Stillness at these completion points holds many images and they are understood in different ways by each dancer. Like the child spinning until falling, the dancer allows the motion in the body to equalize and return to a balanced state. This experience is one of gathering energy. The entire person is flooded with a kind of integration of everything that has happened and what that means to the rhythms of the breath, the senses, the emotions, and the understanding of the self.

For the dancer who is prepared to receive this much information, the stillness moment is a celebration of arriving with all the clarity of each success and also each wavering variation that may be seen as error.

For those of us simply basking in the joys of ballet, stillness comes to mean a basic jiggling of our energy back into place. The teacher asks us to hold the moment after a simple phrase. That is our time to breath and to integrate the connections we are making throughout our entire body brain networks.

For other dancers and other workouts, stillness plays an important role. After a workout, rather than hanging our heads and feeling overwhelmed, we can supercharge the end of the workout, or a rotation, or a distance run.

The principles are simple. When able, stand solidly on both feet. Enjoy the energy flowing through the entire body. Stand tall. Eyes are open. Accept the exhilaration of thoughts and hopes filled with so much energy. Appreciate the fullness of breath and the release of everything you are in this moment. These moments calibrate and integrate every experience in your workout, your creation of the day.
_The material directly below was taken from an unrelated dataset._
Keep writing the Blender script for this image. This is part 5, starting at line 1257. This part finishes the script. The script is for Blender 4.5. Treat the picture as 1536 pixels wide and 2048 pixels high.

For the aging heart, these principles begin with the wisdom of the race horse trainer who takes a cool down walk after an intense sprint. Moving slowly in place or in a circle allows the heart to equalize. Eyes up when possible is a welcoming of breath through the entire body. Then take your moment of stillness.

The experience of this moment is worth a thousand meditations attempting to arrive at a balanced state. And yet there is a final closing step that we can learn from meditations. That is thanking ourselves. Yes for this little part of our workout, for this moment in our day, the greatest arrival is gratitude.

We forget that when we came to workout or to dance, our goal was to benefit ourselves. We did not exert ourselves so we could prove that injury is worth the effort. We came to benefit ourselves.

So the simple conclusion of every movement phrase is a quiet, “thank you!” The other messages might be “yes!” or “not quite there,” but the momentary conclusion is one of complete arrival at integration, “Thank You!”